Petitions November 27th, 1998

Mr. Speaker, pursuant to Standing Order 36, I am pleased to present the following two petitions which come from my riding of Nanaimo—Alberni.

The petitioners request that parliament enact Bill C-225, an act to amend the Marriage Act and the Interpretation Act to define in statute that a marriage can only be entered into between a single male and a single female.

Controlled Drugs And Substances Act November 27th, 1998

moved for leave to introduce Bill C-458, an act to amend the Controlled Drugs and Substances Act (trafficking in a controlled drug or substance within five hundred metres of an elementary school or a high school).

Mr. Speaker, my bill would amend the Food and Drugs Act and the Narcotic Control Act to impose minimum prison sentences of one year for a first offence and two years for a further offence in cases where a person is convicted of trafficking in a controlled or restricted drug or a narcotic within 500 metres of an elementary school or a high school.

Drug abuse is destructive to our youth and to society, and drug related crimes have been estimated as the source of 85% of all criminal activity in Canada.

My bill is in the interest of all Canadians and our youth in particular. It is my hope that this House will support it.

(Motions deemed adopted, bill read the first time and printed)

Standing Committee On The Environment And Sustainable Development November 27th, 1998

Mr. Speaker, this week the government showed enormous contempt for the Canadian taxpayer.

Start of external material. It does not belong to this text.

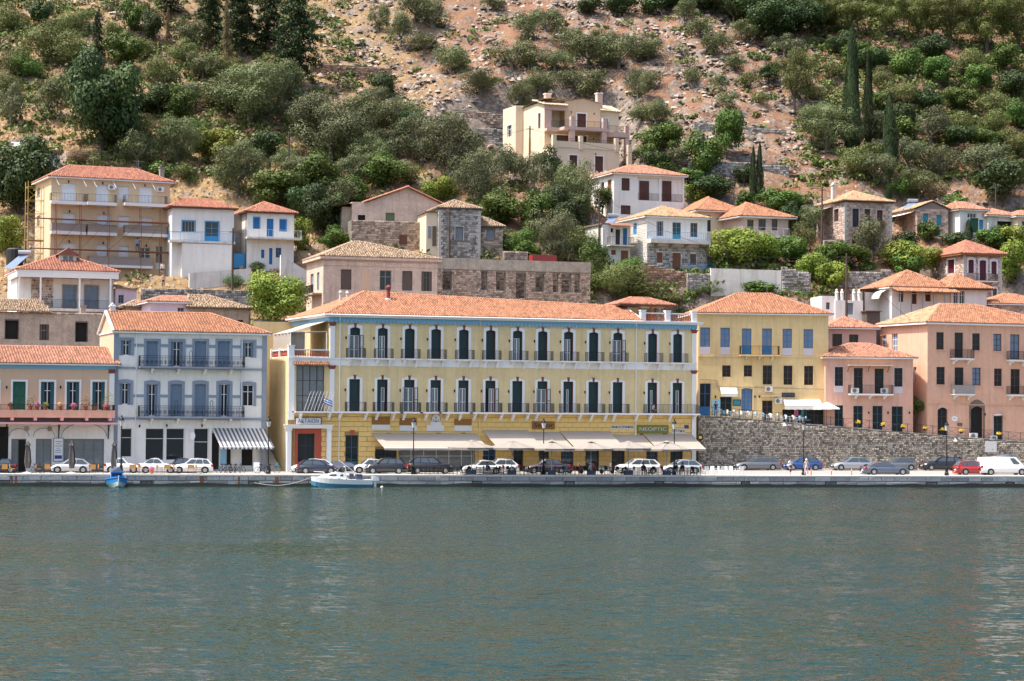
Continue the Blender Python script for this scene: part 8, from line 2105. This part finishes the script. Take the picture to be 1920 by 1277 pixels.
m = MB(); a, c = q(qs(476, 903), -.05, .35), mo.location + Vector((-math.cos(QA) * 2.9, -math.sin(QA) * 2.9, .95)); m.tube([a.lerp(c, t) - Vector((0, 0, .5 * math.sin(math.pi * t))) for t in np.linspace(0, 1, 12)], .03, 5); m.build('mooring_rope', 'rope', label='slack mooring rope from quay niche to motorboat bow', cat='rope')
m = MB(); m.lathe([(.02, -.02), (.12, .04), (.15, .13), (.1, .23), (.03, .26)], 10); m.build('mooring_buoy', 'boat_white', label='small white mooring buoy floating right of the motorboat', cat='buoy', loc=(q(qs(716, 912, -1.8), -1.8, -.14)), smooth=True)
# ------------------------------------------------------------------ street furniture
def mesh_of(fn, name, mats, smooth=False): m = MB(); fn(m); return m.mesh(name, mats, smooth)
# lamp posts
def _post(m): m.lathe([(.24, 0), (.24, .25), (.17, .35), (.15, .8), (.08, .95), (.06, 2.2), (.045, 4.5), (.09, 4.55), (.05, 4.65)], 8)
def _glass(m): m.lathe([(.12, 4.65), (.24, 5.15), (.22, 5.2)], 6)
def _cap(m): m.lathe([(.27, 5.2), (.2, 5.38), (.08, 5.48), (.07, 5.6), (.02, 5.72)], 8)
lm = [mesh_of(_post, 'post', 'iron'), mesh_of(_glass, 'lantern_glass', 'light_glass'), mesh_of(_cap, 'lantern_cap', 'iron')]
for px, d, lab in ((227, 2.0, 'between the peach and white buildings'), (503, 1.6, 'in front of the alley steps'), (775, 1.6, 'in front of the black off-roader'), (1019, 1.8, 'in front of the brown restaurant sign'), (1264, 2.0, 'at the right end of the umbrellas'), (1507, 1.6, 'beside the two walkers'), (1775, 1.3, 'in front of the large pink building')):
 r_ = empty('street_lamp', qp(px, d), QA, f'black iron street lamp {lab}', 'lamp', 'street lamps along the quay')
 for me, n_ in zip(lm, ('post', 'lantern_glass', 'lantern_cap')): inst(n_, me, r_)
# big café umbrellas with overlapping canopies
def _canopy(m):
 n = 8; R_ = 2.45
 for i in range(n):
  a, c = 2 * math.pi * i / n + math.pi / 8, 2 * math.pi * (i + 1) / n + math.pi / 8
  p, q_ = (R_ * math.cos(a), R_ * math.sin(a)), (R_ * math.cos(c), R_ * math.sin(c)); md = ((p[0] + q_[0]) / 2, (p[1] + q_[1]) / 2)
  m.add([(0, 0, 3.38), (p[0] * .5, p[1] * .5, 3.02), (md[0] * .5, md[1] * .5, 2.96), (q_[0] * .5, q_[1] * .5, 3.02), (*p, 2.68), (*md, 2.66), (*q_, 2.68), (*p, 2.5), (*md, 2.46), (*q_, 2.5)], [(0, 1, 2), (0, 2, 3), (1, 4, 5, 2), (2, 5, 6, 3), (4, 7, 8, 5), (5, 8, 9, 6)])
def _vent(m): m.lathe([(.5, 3.34), (.25, 3.42), (.03, 3.5)], 8)
def _ribs(m):
 for i in range(8): a = 2 * math.pi * i / 8 + math.pi / 8; m.bar((0, 0, 3.33), (2.4 * math.cos(a), 2.4 * math.sin(a), 2.64), .02, 4); m.bar((0, 0, 2.5), (1.2 * math.cos(a), 1.2 * math.sin(a), 2.95), .015, 4)
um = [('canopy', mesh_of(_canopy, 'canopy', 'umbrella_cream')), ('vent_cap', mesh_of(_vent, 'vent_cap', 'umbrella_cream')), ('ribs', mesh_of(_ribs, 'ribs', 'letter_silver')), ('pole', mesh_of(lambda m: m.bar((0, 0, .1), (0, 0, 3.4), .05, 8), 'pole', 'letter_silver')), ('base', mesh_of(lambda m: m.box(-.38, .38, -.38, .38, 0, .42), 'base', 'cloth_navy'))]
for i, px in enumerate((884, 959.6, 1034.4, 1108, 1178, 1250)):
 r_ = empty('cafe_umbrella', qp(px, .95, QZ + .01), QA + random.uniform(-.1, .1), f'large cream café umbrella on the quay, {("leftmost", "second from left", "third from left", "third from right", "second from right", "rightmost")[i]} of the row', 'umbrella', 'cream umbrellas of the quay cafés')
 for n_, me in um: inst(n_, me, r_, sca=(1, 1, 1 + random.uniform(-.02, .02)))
# closed umbrellas
for px, lab in ((51.5, 'by the open doorway'), (134, 'in front of the silver hatchback'), (213, 'at the corner of the peach building')):
 r_ = empty('closed_umbrella', qp(px, 2.2), 0, f'closed grey-brown umbrella {lab}', 'umbrella', 'closed umbrellas by the peach building')
 m = MB(); n = 9
 for k, (z0, ra, z1, rb_) in enumerate(((.5, .2, 1.1, .30), (1.1, .30, 2.2, .22), (2.2, .22, 2.7, .14), (2.7, .14, 2.72, .26), (2.72, .26, 3.1, .05))):
  for j in range(n):
   a, c = 2 * math.pi * j / n, 2 * math.pi * (j + 1) / n; w = lambda t, r: r * (1 + .25 * (-1) ** int(round(t / (2 * math.pi / n))))
   m.quad((w(a, ra) * math.cos(a), w(a, ra) * math.sin(a), z0), (w(c, ra) * math.cos(c), w(c, ra) * math.sin(c), z0), (w(c, rb_) * math.cos(c), w(c, rb_) * math.sin(c), z1), (w(a, rb_) * math.cos(a), w(a, rb_) * math.sin(a), z1))
 m.build('cloth', 'umbrella_dark', r_); m = MB(); m.bar((0, 0, 0), (0, 0, 3.2), .035); m.build('pole', 'steel', r_); m = MB(); m.lathe([(.5, 0), (.5, .06), (.1, .16)], 10); m.build('base', 'concrete_light', r_)
# white parasol on the upper street
s_, _ = wl(1550, 790, 2.0); p = W0 + WU * s_ + WN * 2.0; r_ = empty('white_parasol', (p.x, p.y, wtop(s_) + .03), WA, 'white parasol open on the upper street beside the small pink house', 'umbrella')
m = MB(); n = 8
for i in range(n): a, c = 2 * math.pi * i / n, 2 * math.pi * (i + 1) / n; m.add([(0, 0, 2.75), (1.6 * math.cos(a), 1.6 * math.sin(a), 2.05), (1.6 * math.cos(c), 1.6 * math.sin(c), 2.05), (1.6 * math.cos(a), 1.6 * math.sin(a), 1.9), (1.6 * math.cos(c), 1.6 * math.sin(c), 1.9)], [(0, 1, 2), (1, 3, 4, 2)])
m.build('canopy', 'umbrella_white', r_); m = MB(); m.bar((0, 0, 0), (0, 0, 2.75), .03); m.build('pole', 'iron', r_)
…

It has been the tradition in the House that the minister be called before the appropriate committee to be questioned on the money allocated for the respective departments.

In the fall ministers appear to answer questions on the supplementary estimates, which are additions to their budgets late in the fiscal year.

In the case of the Ministry of the Environment this additional expenditure amounts to $46 million. When opposition members called for the environment minister to appear before the environment committee, the government used its majority to vote down this motion.

What happened to accountability? What happened to tradition in the House? By refusing to allow the minister to appear the government showed not only contempt for the Canadian taxpayer and for the principles of an open, responsible democracy, it renounced one of the traditions of the House.

It raises a question. What is the government trying to hide in this $46 million expenditure?

Senator Selection Act November 26th, 1998

Mr. Speaker, as is often the case, the Liberals missed much of the point of my bill. They were talking about a triple E Senate. I was talking about one of the Es of a triple E Senate, the elected part. That is the part that can be done today without any constitutional change.

I was amazed at the Conservative member who said that it cannot be done without a constitutional change. It has been done. It was done with Stan Waters. It is doable. But for the Liberals, basically, it is all or nothing. We have seen the nothing part. We have seen the nothing part for basically 100 years from consecutive governments on that side of the House.

My bill addresses only the elected part. It means that senators would be elected and accountable to the people who sent them there, instead of the political party that sent them there.

It does not fix all of the problems. As the member from the NDP said, most Canadians would rather get a stick in the eye than have constitutional change. I understand that. Canadians are not ready for constitutional change. I agree with that. But this part, the elected part, could be done today.

Let us fix it in short bursts, rather than wait to do it all at once. We have seen that it was not done by the accord, and it will not be done by this government. Let us do it in bits and pieces and fix it, so we are crawling before we move. Fix it bit by bit, but at least we should have some political will in this House to attempt to fix it, rather than the rhetoric that we have been hearing from members across the floor. The bottom line is, they do nothing.

I believe my bill is doable. It has been proven to be doable by elections already held in Alberta. I would suggest that we move forward.

Finally, Mr. Speaker, I would ask for unanimous consent that my bill be deemed votable.